## WHAT THE EXERCISE ASKS
Every line that holds "More" should be shown.

## INFORMATION SHOWN
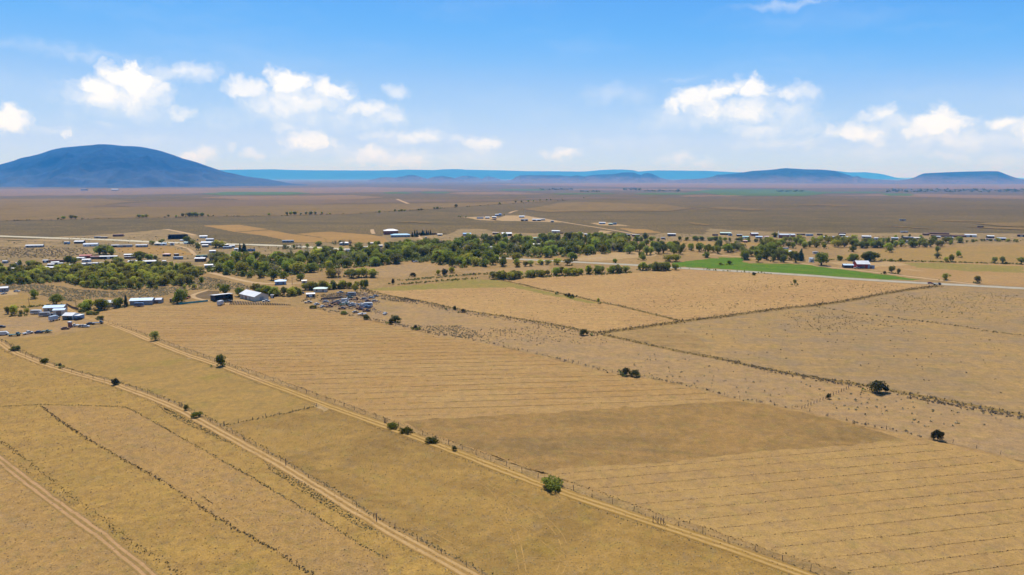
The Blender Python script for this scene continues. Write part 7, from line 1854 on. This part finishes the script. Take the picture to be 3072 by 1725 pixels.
def field_rows(name, poly, ang, spacing, step, size, mat, label, drop, seed, bend=0.0, strip=None):
    """Lines of mown stubble across a field."""
    g = np.random.default_rng(seed)
    poly = np.asarray(poly)
    ca, sa = math.cos(R(ang)), math.sin(R(ang))
    Q = poly @ np.array([[ca, -sa], [sa, ca]])
    lo, hi = Q.min(0), Q.max(0)
    out = []
    v = lo[1]
    while v < hi[1]:
        u = np.arange(lo[0], hi[0], step)
        u = u + g.normal(0, step * 0.4, len(u))
        ph = g.random(2) * 6
        w = v + 0.25 * np.sin(u * 0.05 + ph[0]) + g.normal(0, 0.14, len(u)) + bend * ((u - lo[0]) / (hi[0] - lo[0])) ** 2
        strength = 0.5 + 0.5 * np.sin(u * 0.021 + ph[1]) * np.sin(u * 0.057 + ph[0])
        keep = g.random(len(u)) > drop * (1.25 - 0.7 * strength)
        p = np.column_stack([u[keep], w[keep]])
        out.append(p @ np.array([[ca, sa], [-sa, ca]]))
        v += spacing * (0.9 + 0.2 * g.random())
    if strip:
        furrow_strips(out, poly, strip, mat, label)
    P = np.vstack(out)
    P = P[inside(poly, P)]
    tuft_mesh(name, P, size, 0.4, mat, label, 'grass', seed=seed, lift=0.04, leaves=3)


up_poly = G2(PARCEL_N[:22] + zz('j', (640, 800)) + LINE_UP[::-1] + DITCH_T2[8:10][::-1] + DITCH_T2[:8][::-1])
ctr = up_poly.mean(0); up_poly = ctr + (up_poly - ctr) * 0.97
field_rows('stubble_row', up_poly, 3.5, 7.1, 0.5, 0.20, M_row_tuft, 'mown stubble lines across the large hay field', 0.6, 61, bend=10, strip=0.55)
low_poly = G2(LINE_LOW + zz('k', (1900, 300), (2300, 390), (2576, 470)) + [(3300, 1475), (3500, 1560), (2900, 1840)] + DITCH_T2[::-1][1:9])
ctr = low_poly.mean(0); low_poly = ctr + (low_poly - ctr) * 0.96
field_rows('stubble_row', low_poly, 10.5, 5.7, 0.3, 0.15, M_row_tuft, 'mown stubble lines across the lower hay field', 0.55, 62, strip=0.26)
fa_poly = G2(zz('C', (0, 785), (300, 775), (700, 760), (1150, 755), (1600, 850), (2000, 915), (2500, 1020)) + zz('D', (700, 1085), (380, 1130), (60, 1180)) + zz('C', (1800, 1150), (1000, 1010), (300, 880)))
field_rows('row_tufts', fa_poly, 1.0, 9.0, 0.9, 0.34, M_dark_tuft, 'dark tufts in loose rows across the inner field', 0.82, 63)


M_clump = leaf_mat('bunch_grass', (0.290, 0.225, 0.100, 1), (0.450, 0.360, 0.165, 1), trans=0.5, per_tuft=True)
near_poly = G2([(-60, 1040), (340, 1150), (620, 1270), (1000, 1480), (1460, 1740), (900, 1790), (-150, 1790)])
tuft_mesh('bunch_grass', poly_scatter(near_poly, 6000), 0.20, 0.12, M_clump, 'dry bunch grass over the bottom left pastures', 'grass', seed=101, leaves=3)
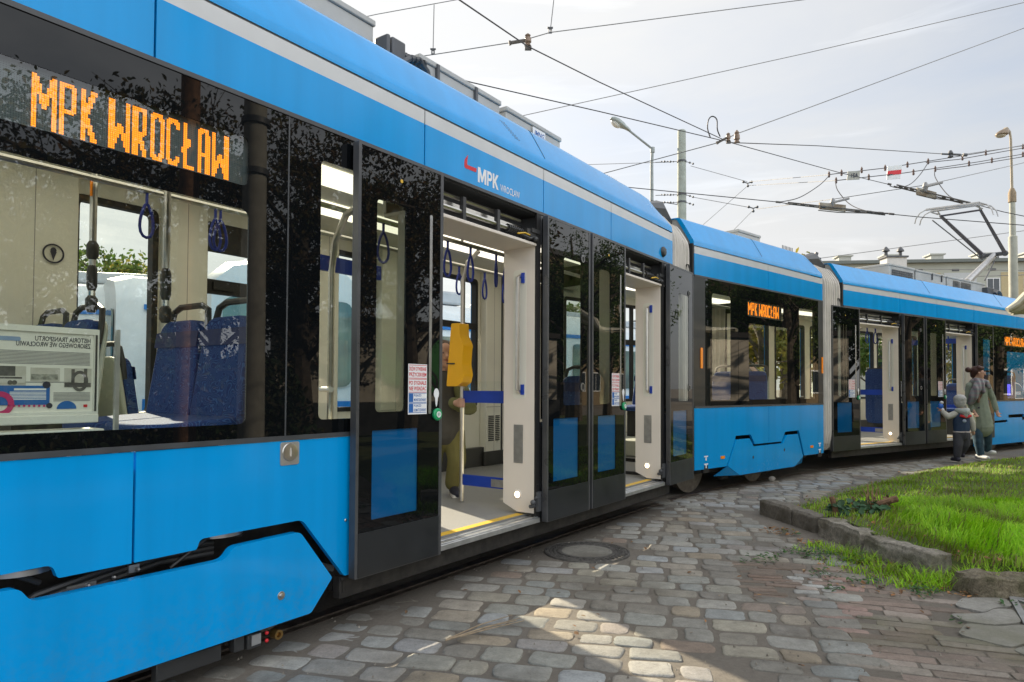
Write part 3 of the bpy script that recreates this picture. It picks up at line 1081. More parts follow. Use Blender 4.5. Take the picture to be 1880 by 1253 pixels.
# lower side panels with the stepped cut-out over the bogie
p1 = rounded([(A0, .295), (-2.154, .295), (-1.89, .618), (-1.382, .625), (-1.365, .575), (-1.113, .575), (-1.113, .998), (A0, .998)], [0, .02, .03, .03, .01, 0, 0, 0])
p2 = rounded([(-1.103, .575), (-.852, .577), (-.838, .618), (-.325, .618), (-.062, .295), (.52, .295), (.52, .998), (-1.103, .998)], [0, .01, .03, .03, .01, 0, 0, 0])
q1 = bp(S1, 'lower_panel', p1, 0, .028, M['blue'], bevel=.005)
q2 = bp(S1, 'lower_panel', p2, 0, .028, M['blue'], bevel=.005)
# step lock plate and screws on the lower panel
mb = MB(); mb.prism(rect(-.455, .885, -.350, .992, .012), -.003, .0)
lk = mb.build('lock_plate', M['alu'], q2, S1.M)
mb = MB(); mb.lathe([(.004, -.006), (.030, -.008), (.040, -.006), (.043, -.002)], (-.402, -.001, .945), 24, 'y')
mb.tube([(-.402, -.010, .925), (-.402, -.010, .965)], .004, 6)
mb.build('lock_dial', M['steel'], q2, S1.M)
mb = MB(); mb.ball((-.058, -.001, .575), .008, .005, .008)
mb.build('panel_screw', M['steel'], q2, S1.M)
sk = rounded([(-2.067, .308), (-1.87, .564), (-1.484, .572), (-1.450, .516), (-.732, .512), (-.694, .560), (-.346, .566), (-.149, .308), (-.276, .168), (-1.94, .160)],
             [.01, .02, .03, .03, .03, .03, .025, .01, .012, .02])
k1 = bp(S1, 'bogie_cover', sk, -.012, .030, M['blue'], bevel=.012, seg=3)
mb = MB(); mb.lathe([(.003, -.024), (.010, -.022), (.011, -.014), (.019, -.013), (.021, -.010)], (-.446, 0, .292), 20, 'y')
mb.build('cover_bolt', M['steel'], k1, S1.M)
# chamfered tail of the cover
mb = MB()
mb.add([(-.149, .000, .308), (-.276, .000, .168), (-.225, .10, .150), (-.100, .10, .300)], [(0, 1, 2, 3)])
mb.add([(-.149, .004, .308), (-.276, .004, .168), (-.225, .104, .150), (-.100, .104, .300)], [(3, 2, 1, 0)])
mb.build('cover_return', M['blue'], k1, S1.M, smooth=0)


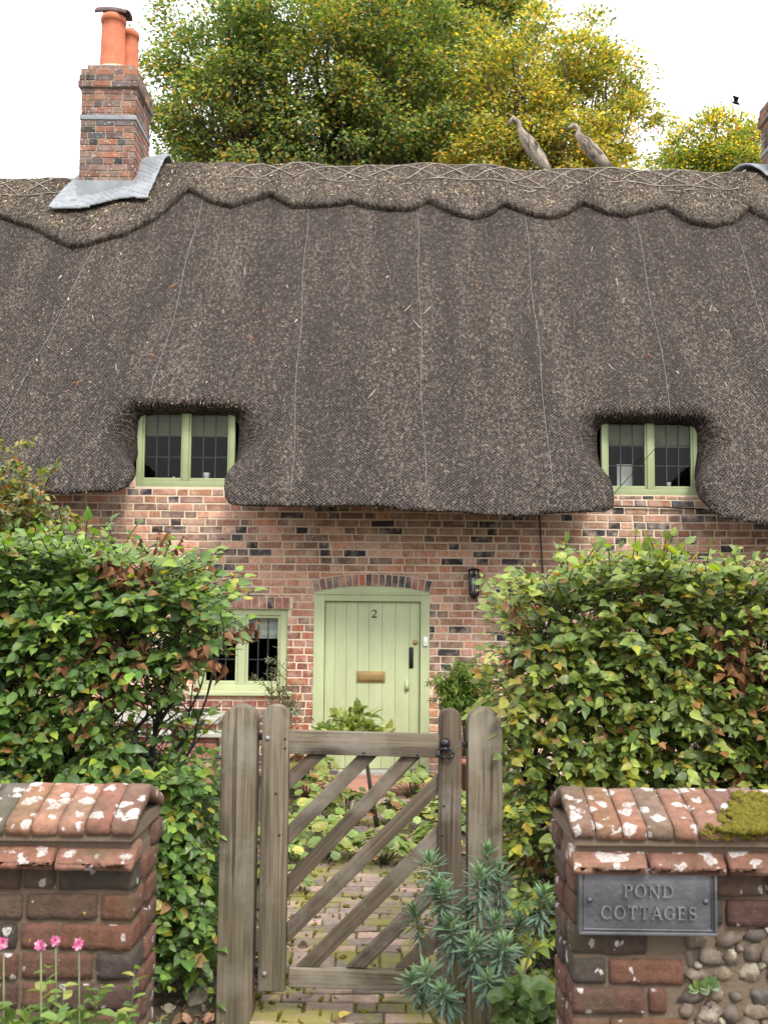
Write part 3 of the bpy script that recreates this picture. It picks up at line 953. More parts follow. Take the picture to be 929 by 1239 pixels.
# moulding and arched head board
mb.box(DX0 + .005, DX1 - .005, WY - .024, WY - .0105, DZT - .022, DZT + .0)
arc = [(cxd + (rad - .003) * math.sin(a), zc0 + (rad - .003) * math.cos(a)) for a in ring]
mb.prism([(DX1, DZT + .001), (DX0, DZT + .001)] + arc, WY - .004, WY + .08)
fr = mb.build('door_frame', M_green, cottage, bevel=.005)
mb = MB(); nb = 8
cuts = [LX0 + .004 + (LX1 - LX0 - .008) * t for t in (0, .105, .225, .345, .465, .60, .74, .89, 1.0)]
for i in range(nb):
    mb.box(cuts[i] + .0006, cuts[i + 1] - .0006, WY + .035, WY + .075, LZ0, LZ1 - .004)
door = mb.build('door', M_green, cottage, bevel=.0045)
mb = MB(); mb.box(LX0, LX1, WY + .075, WY + .08, LZ0, LZ1); mb.build('door_back', M_green, door)
p = P(448.5, 819, WY)
mb = MB(); mb.box(p.x - .142, p.x + .142, WY + .022, WY + .036, p.z - .056, p.z + .056)
mb.box(p.x - .120, p.x + .120, WY + .010, WY + .0225, p.z - .036, p.z + .04); mb.build('letterbox', M_brass, door, bevel=.004)
p = P(497.5, 796, WY)
mb = MB(); mb.box(p.x - .022, p.x + .022, WY + .026, WY + .0345, p.z - .105, p.z + .105)
mb.box(p.x - .006, p.x + .008, WY + .000, WY + .012, p.z - .06, p.z + .06); mb.box(p.x - .006, p.x + .008, WY + .012, WY + .027, p.z + .045, p.z + .06); mb.box(p.x - .006, p.x + .008, WY + .012, WY + .027, p.z - .06, p.z - .045)
mb.build('door_handle', M_black, door, bevel=.003)
p = P(502.5, 777.5, WY)
mb = MB(); Mx = Matrix.Translation((p.x, WY + .034, p.z)) @ Matrix.Rotation(R(90), 4, 'X')
mb.lathe([(0.0, .012), (.014, .012), (.026, .008), (.028, .0)], n=18, M=Mx); mb.build('lock', M_brass, door)
p = P(492, 829, WY)
mb = MB(); mb.tube([(p.x, WY + .028, p.z + .05), (p.x, WY + .02, p.z), (p.x, WY + .028, p.z - .05)], [.012, .02, .022], 10); mb.build('escutcheon', M_green, door)
mb = MB(); mb.box(DX0 - .02, DX1 + .02, WY - .10, WY + .10, -.04, .055); mb.build('door_sill', M_stone_pale, cottage, bevel=.006)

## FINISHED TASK
Write part 3 of the bpy script that recreates this picture. It picks up at line 1081. More parts follow. Use Blender 4.5. Take the picture to be 1880 by 1253 pixels.
Write part 3 of the bpy script that recreates this picture. It picks up at line 953. More parts follow. Take the picture to be 929 by 1239 pixels.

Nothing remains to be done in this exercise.